8.31.2007

What NOT to say....

You can always have another.
You’re still young enough to have more children.
They don’t want a different child they want this one.
Now you have an angel looking after you. They don't want an angel, they want their baby back.

Your baby is in a better place now.
Don’t worry, you’ll see him again.

At least you didn't know your baby. Whether you held your baby in your arms or only in your mind, this baby is real.

Have you ever thought of not having children? Yes, it has crossed their mind.
Be grateful for the children you have. It isn't a question of being ungrateful or not appreciating what you have.

At least you still have your other child.
At least he didn’t suffer.
It was God's will.
It was meant to be or it was for the best.
Time heals all wounds.
It could have been worse...
You will get over this in time...


I understand how you feel. Even if you have had a miscarriage, every one feels their grief uniquely. (While you could very well share similar situations, each person grieves differently) Avoid telling them about other miscarriages - Avoid telling them about other people's tragic losses during this time, or making comparisons to other people who have also lost pregnancies. They have enough of their own feelings to deal with.


The number one thing NOT to say.... that EVERYONE says:
“Call me if you need anything” or "Let me know if there is anything I can do for you."

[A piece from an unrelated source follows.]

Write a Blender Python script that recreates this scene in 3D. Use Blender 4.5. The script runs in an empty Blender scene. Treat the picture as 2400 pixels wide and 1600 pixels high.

Although it might sound like the right thing to say, it is taken as a nice, but rather empty gesture. The problem lies with the fact the grieving person/persons is really not sure themselves what is needed to be done. And the things that they DO have to get done are almost impossible to think about (caskets, funeral arrangements, what to tell their surviving children, what to say in the obituary). Having to name something or the pressure of deciding yes or no can be overwhelming. Also, it is said as a exiting statement, no phone number is given either. Plus most people will not pick up the phone and ask someone to come do something for them. It feels like an imposition. Instead talk with someone who IS helping in organizing care for the family and tell them to call you when there is a need to be filled and then give them your number.